In the research work titled: “Tasks, Automation, and the Rise in U.S. Wage Inequality,” Daron Acemoglu, the co-author, also an Institute Professor at MIT, and Pascual Restrepo Ph.D. ’16, an assistant professor of economics at Boston University said, “If you introduce self-checkout kiosks, it’s not going to change productivity all that much.” 

However, the MIT economist further pointed out that in terms of lost wages for employees, “It’s going to have fairly large distributional effects, especially for low-skill service workers. It’s a labor-shifting device rather than a productivity-increasing device.” 

How Automation Contributed to Income Inequality in the U.S.

Acemoglu and Restrepo examined data on mechanical and software developments as well as figures from the U.S. Bureau of Economic Analysis on the usage of human labor in 49 industries between 1987 and 2016. Additionally, the researchers examined information they had previously gathered regarding using robots in the US from 1993 to 2014.

In earlier research, Acemoglu and Restrepo discovered that robots alone had replaced a sizable number of humans in the United States, helped some companies dominate their industries, and increased inequality.

Acemoglu and Restrepo conclude that there have been significant repercussions. For instance, they estimate that since 1980, automation has, when adjusted for inflation, cut the salaries of males without a high school diploma by 8.8 percent and women without a high school diploma by 2.3 percent.
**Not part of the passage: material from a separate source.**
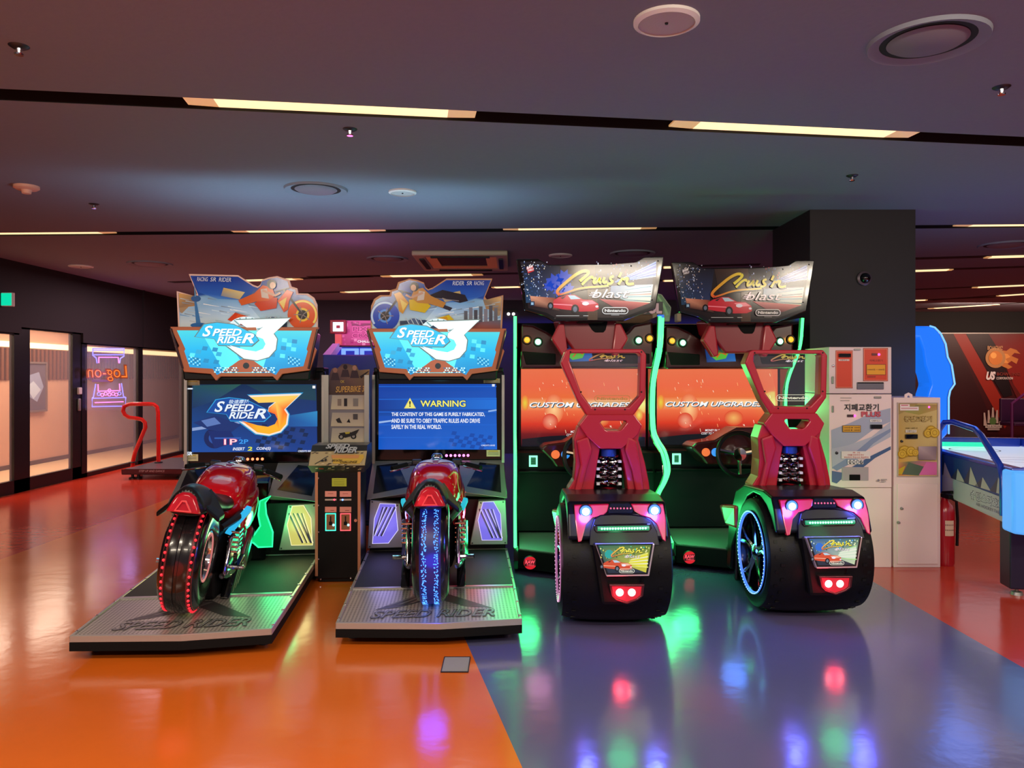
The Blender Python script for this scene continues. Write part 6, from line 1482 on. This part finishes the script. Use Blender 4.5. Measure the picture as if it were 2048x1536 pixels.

The idea that automation should be seen differently from other forms of innovation, with its unique implications in workplaces, and not just as a component of a larger trend toward the use of technology in everyday life generally, is a crucial one, according to Acemoglu.

“Technological change that creates or increases industry productivity, or productivity of one type of labour, creates [those] large productivity gains but does not have huge distributional effects,” Acemoglu says. “In contrast, automation creates very large distributional effects and may not have big productivity effects.”

Identifying A New Elegant Theoretical Framework

Moreover, several institutional issues, such as the negotiating power of labor, frequently affect the rate of automation. Therefore, according to labor economists, the study adds significantly to the body of knowledge on automation, work, and inequality and should be taken into consideration in discussions of these topics in the future.

“Acemoglu and Restrepo’s paper proposes an elegant new theoretical framework for understanding the potentially complex effects of technical change on the aggregate structure of wages,” says Patrick Kline, a professor of economics at the University of California, Berkeley.

“Their empirical finding that automation has been the dominant factor driving U.S. wage dispersion since 1980 is intriguing and seems certain to reignite debate over the relative roles of technical change and labour market institutions in generating wage inequality.”

In all, Acemoglu and Restrepo mention numerous study directions in the text. This entails examining how business and labor have reacted throughout time to the rise in automation, as well as the quantitative effects of technologies that do generate jobs and the industry rivalry between businesses that embraced automation swiftly and those that did not.